Monday 15 October 2012

The Star of Kazan

Author – Eva Ibbotson
Publisher – Pan Macmillan
Rating – 5/5
I’ve rediscovered the genre for young readers’ though I must confess thanks to J K Rowling. The simple reading and bits of grandma’s wisdom never fail to impress me.
The delicious aroma of pastries and fish wafting eloquently from the book do nothing to help one remember the time either.
Set in Vienna, this is a simple story of an orphan girl bought up lovingly by two maids – Ellie and Sigrid. A young life filled with joy at the simple pleasures of life. Annika befriends an elderly lady in the neighbourhood. “La Rodine” had led a colourful life in the theatres and bequests her belongings, some stage clothes and fake jewels to her little friend.
Throughout this rather satisfactory life however, Annika has one secret longing – that her mother, preferably a grand lady appear and swipe her off her feet in her embrace. So one day when an aristocrat Lady does appear and claim to be her mother, she does not think twice before committing all her pent up love and loyalty to her mother.  Annika leaves her doting adoptive mothers and leaves with her mother for her new home – the castle Spittal.
What follows is a roller coater ride into the world of the aristocracy. A world more subtle and dubious than Annika has encountered in her young life.

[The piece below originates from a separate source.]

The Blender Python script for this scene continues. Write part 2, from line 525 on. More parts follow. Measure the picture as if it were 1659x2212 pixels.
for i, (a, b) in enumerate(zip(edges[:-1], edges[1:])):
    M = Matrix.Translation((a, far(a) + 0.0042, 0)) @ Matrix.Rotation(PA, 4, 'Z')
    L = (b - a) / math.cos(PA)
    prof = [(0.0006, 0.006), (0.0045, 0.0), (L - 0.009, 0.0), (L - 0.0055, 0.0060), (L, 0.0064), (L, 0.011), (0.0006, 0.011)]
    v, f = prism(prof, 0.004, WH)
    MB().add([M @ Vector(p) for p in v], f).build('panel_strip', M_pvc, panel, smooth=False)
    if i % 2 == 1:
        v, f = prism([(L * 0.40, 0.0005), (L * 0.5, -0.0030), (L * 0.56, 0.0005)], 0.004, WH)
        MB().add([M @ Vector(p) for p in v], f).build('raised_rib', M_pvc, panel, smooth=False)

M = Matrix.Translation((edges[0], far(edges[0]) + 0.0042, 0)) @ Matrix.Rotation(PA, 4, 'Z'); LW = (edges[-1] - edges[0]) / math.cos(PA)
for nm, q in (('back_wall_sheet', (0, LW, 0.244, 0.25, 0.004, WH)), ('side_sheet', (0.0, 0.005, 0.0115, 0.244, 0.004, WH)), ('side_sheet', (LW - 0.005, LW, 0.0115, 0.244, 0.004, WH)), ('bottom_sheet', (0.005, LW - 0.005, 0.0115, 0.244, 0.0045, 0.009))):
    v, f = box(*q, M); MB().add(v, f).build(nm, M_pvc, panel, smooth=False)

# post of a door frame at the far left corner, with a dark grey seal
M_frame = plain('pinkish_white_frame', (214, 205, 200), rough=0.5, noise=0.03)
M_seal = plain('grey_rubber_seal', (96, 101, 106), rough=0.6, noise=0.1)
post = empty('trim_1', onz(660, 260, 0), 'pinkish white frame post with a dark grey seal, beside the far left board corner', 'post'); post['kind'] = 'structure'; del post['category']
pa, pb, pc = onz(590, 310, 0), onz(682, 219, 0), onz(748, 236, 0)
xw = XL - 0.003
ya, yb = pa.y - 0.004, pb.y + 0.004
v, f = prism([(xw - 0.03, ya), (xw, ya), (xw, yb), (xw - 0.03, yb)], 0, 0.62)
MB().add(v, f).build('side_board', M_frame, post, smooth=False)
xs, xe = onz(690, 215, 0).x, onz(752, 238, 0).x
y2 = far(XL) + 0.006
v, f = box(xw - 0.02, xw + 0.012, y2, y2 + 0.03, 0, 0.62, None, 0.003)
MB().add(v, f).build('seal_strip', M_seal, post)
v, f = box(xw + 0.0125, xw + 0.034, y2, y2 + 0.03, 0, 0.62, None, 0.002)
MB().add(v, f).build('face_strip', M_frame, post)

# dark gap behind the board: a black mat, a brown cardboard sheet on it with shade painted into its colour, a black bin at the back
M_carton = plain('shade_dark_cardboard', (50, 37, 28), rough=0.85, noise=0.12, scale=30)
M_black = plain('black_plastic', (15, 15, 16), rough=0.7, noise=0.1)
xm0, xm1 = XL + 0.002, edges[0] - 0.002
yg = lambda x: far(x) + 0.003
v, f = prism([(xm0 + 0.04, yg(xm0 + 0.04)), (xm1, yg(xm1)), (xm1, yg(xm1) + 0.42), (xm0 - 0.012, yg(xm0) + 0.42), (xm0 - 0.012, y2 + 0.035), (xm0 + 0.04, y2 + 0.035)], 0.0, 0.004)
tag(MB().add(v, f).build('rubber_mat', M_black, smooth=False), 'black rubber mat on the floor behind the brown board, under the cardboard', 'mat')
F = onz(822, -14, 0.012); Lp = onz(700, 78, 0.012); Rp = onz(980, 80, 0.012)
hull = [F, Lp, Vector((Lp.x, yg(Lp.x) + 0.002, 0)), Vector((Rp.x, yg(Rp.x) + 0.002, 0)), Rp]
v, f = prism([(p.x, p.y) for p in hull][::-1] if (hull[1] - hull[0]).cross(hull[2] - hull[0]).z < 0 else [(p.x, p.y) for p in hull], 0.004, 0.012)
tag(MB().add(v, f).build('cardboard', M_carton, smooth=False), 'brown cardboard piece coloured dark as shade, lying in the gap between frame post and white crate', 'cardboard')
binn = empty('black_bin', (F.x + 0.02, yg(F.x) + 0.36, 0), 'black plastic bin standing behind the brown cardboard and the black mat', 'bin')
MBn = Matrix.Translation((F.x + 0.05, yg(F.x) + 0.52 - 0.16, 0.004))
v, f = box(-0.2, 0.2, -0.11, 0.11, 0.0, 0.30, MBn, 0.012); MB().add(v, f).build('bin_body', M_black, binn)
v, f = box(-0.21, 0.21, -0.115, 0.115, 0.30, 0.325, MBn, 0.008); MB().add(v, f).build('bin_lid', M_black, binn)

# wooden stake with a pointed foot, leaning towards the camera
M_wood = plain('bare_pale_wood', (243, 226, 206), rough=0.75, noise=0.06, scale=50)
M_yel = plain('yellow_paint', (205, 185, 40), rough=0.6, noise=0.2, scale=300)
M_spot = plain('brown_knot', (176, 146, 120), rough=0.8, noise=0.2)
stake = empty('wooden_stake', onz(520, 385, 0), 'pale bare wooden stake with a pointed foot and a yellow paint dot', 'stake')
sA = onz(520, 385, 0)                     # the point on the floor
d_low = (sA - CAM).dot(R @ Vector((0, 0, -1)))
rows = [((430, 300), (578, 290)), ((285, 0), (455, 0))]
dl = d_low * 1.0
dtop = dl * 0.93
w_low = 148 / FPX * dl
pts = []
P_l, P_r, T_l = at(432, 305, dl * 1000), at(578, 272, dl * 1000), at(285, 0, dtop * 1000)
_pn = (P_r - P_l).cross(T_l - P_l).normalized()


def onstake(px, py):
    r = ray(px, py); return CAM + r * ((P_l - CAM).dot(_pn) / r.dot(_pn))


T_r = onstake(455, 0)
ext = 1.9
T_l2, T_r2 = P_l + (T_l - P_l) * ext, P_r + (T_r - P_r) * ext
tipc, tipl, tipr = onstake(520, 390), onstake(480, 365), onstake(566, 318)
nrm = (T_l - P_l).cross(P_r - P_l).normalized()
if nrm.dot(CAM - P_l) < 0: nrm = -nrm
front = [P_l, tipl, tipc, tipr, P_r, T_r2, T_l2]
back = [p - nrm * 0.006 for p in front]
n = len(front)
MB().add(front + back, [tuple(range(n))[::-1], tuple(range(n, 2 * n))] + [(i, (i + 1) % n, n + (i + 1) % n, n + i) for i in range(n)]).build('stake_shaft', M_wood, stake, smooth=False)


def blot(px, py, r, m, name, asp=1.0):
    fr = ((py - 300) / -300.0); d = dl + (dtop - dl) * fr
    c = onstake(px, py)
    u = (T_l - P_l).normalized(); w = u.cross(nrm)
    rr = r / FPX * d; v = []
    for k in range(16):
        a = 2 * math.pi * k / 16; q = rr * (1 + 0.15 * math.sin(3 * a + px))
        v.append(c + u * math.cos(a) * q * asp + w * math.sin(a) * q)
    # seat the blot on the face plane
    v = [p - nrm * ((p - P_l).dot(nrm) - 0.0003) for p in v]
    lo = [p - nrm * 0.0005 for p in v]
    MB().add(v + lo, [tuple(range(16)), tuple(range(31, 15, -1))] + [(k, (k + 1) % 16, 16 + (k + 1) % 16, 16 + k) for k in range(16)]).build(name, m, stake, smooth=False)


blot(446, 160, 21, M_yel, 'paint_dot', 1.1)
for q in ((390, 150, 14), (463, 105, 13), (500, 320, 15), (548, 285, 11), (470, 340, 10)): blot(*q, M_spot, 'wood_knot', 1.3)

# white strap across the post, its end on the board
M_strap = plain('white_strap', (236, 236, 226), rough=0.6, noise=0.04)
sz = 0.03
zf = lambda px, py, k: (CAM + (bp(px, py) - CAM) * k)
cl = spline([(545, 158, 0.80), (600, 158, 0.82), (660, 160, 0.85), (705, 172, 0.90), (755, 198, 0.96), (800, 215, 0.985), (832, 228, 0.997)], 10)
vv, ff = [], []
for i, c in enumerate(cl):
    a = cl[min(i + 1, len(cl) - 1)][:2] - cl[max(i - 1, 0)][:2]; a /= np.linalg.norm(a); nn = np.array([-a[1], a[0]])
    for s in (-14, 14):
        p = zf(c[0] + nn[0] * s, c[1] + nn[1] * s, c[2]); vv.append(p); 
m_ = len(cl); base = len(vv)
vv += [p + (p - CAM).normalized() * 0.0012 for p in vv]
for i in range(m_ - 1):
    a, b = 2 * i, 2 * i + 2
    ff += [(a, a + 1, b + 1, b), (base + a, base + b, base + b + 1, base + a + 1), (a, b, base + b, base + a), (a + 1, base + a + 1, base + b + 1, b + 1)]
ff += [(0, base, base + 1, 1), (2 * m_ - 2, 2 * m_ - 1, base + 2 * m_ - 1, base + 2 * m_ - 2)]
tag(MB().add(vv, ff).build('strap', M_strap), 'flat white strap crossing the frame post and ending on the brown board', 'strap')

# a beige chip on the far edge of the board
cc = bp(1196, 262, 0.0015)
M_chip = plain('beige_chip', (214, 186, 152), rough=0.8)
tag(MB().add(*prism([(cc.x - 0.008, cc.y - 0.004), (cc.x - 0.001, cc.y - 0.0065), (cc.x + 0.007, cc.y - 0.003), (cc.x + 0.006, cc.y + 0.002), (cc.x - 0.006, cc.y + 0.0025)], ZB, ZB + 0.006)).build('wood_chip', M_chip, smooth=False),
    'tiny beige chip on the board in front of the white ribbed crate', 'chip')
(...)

An industrious child, Annika is stuck by how slack things at Spittal are. She befriends the young stable boy who tells her that it was not so under the previous master, her mother’s father.
Of course there is a nefarious plot, a scheming mind, loyal friends, devoted mother and... a young man...  but not always where Annika thought or wanted them to be.
Annika’s gentleman mother puts her into a very strict school for young women, women who Annika discovers are not particularly wanted by their families while her brother gets to join the expensive military school.  Annika still presumes her mother has her best interest at heart.
The stable boy Zed is not so trusting. He rides to Vienna and delivers the news to Ellie and Sigrid. Torn with worry Ellie visits the school and discovers Annika stripped of her joyousness. Annika sees Ellie as if in a dream and fails to recognize her. There follows a heart warming rescue attempt and Annika is restored to her home in Vienna. However her heart is still with the mother she has yearned for since she can remember.
Her longing leads her to discover that her mother has been siphoning her inheritance from ‘La Rodine”, the jewels were real after all. But still Annika’s loyalty to her mother does not alter. It is only on discovering that the honourable Frau  Von Tannenburg is not her mother that Annika is able to look beyond her love for her mother. It is only then that Annika realises that she has been clinging on to the woman she wanted to desperately believe was her mother while her heart knew this not to be true.
The book leaves me one feeling sad – how guileless is a young ones love, how desperate can a child be for her mother. And elated – Ah.... she realises that the woman is not her mother that her real mother is the one who has loved her since she was little, who brought her up and continues to look out for her.